Clark attended Williams College. He would later receive a law degree.
In 1876 he moved along to points still further west, settling in Ogden, Utah, which would become his hometown.
Clark married the former Lavinia Jenkins, of Ogden, Utah, in September 1880. The couple would have four children during their first ten years of marriage, two girls and two boys. Clark took a position on the Denver and Rio Grande Western Railroad, winning promotion from brakeman to railroad conductor in 1884.
Clark became active in the Order of Railway Conductors (ORC), the fraternal benefit society of conductors, and was elected Grand Senior Conductor of the ORC at its annual convention in Denver in 1888. In 1890 became Grand Chief Conductor, the chief executive of the Order. Clark would hold that position until 1906.
He was succeeded as president on September 1, 1906, by Austin B. Garretson.

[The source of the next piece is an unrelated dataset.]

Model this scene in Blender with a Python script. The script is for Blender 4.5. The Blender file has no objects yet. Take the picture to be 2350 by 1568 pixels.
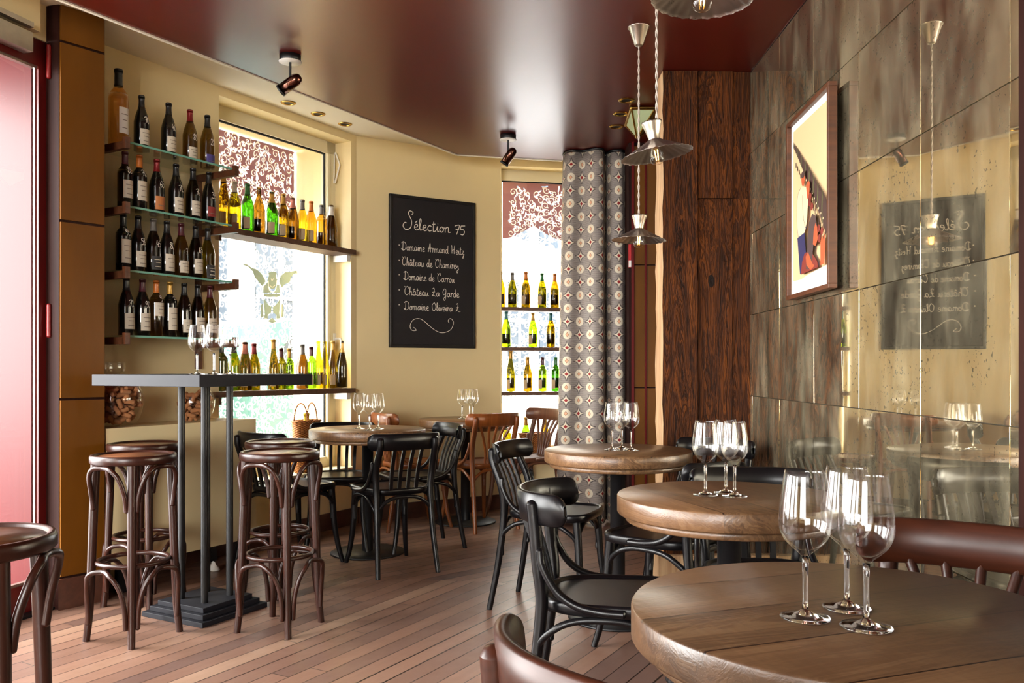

Clark involved himself in lobbying, and received credit for the 1898 enactment of a Mediation and Arbitration Act, which provided for a permanent board to settle disputes between railways and their employees. In 1902, President Theodore Roosevelt, apparently impressed by a speech he had given to a railwaymen's convention which Roosevelt had attended, named Clark (a Republican in politics) to the Coal Arbitration Commission to settle an ongoing strike, an appointment which excited considerable comment.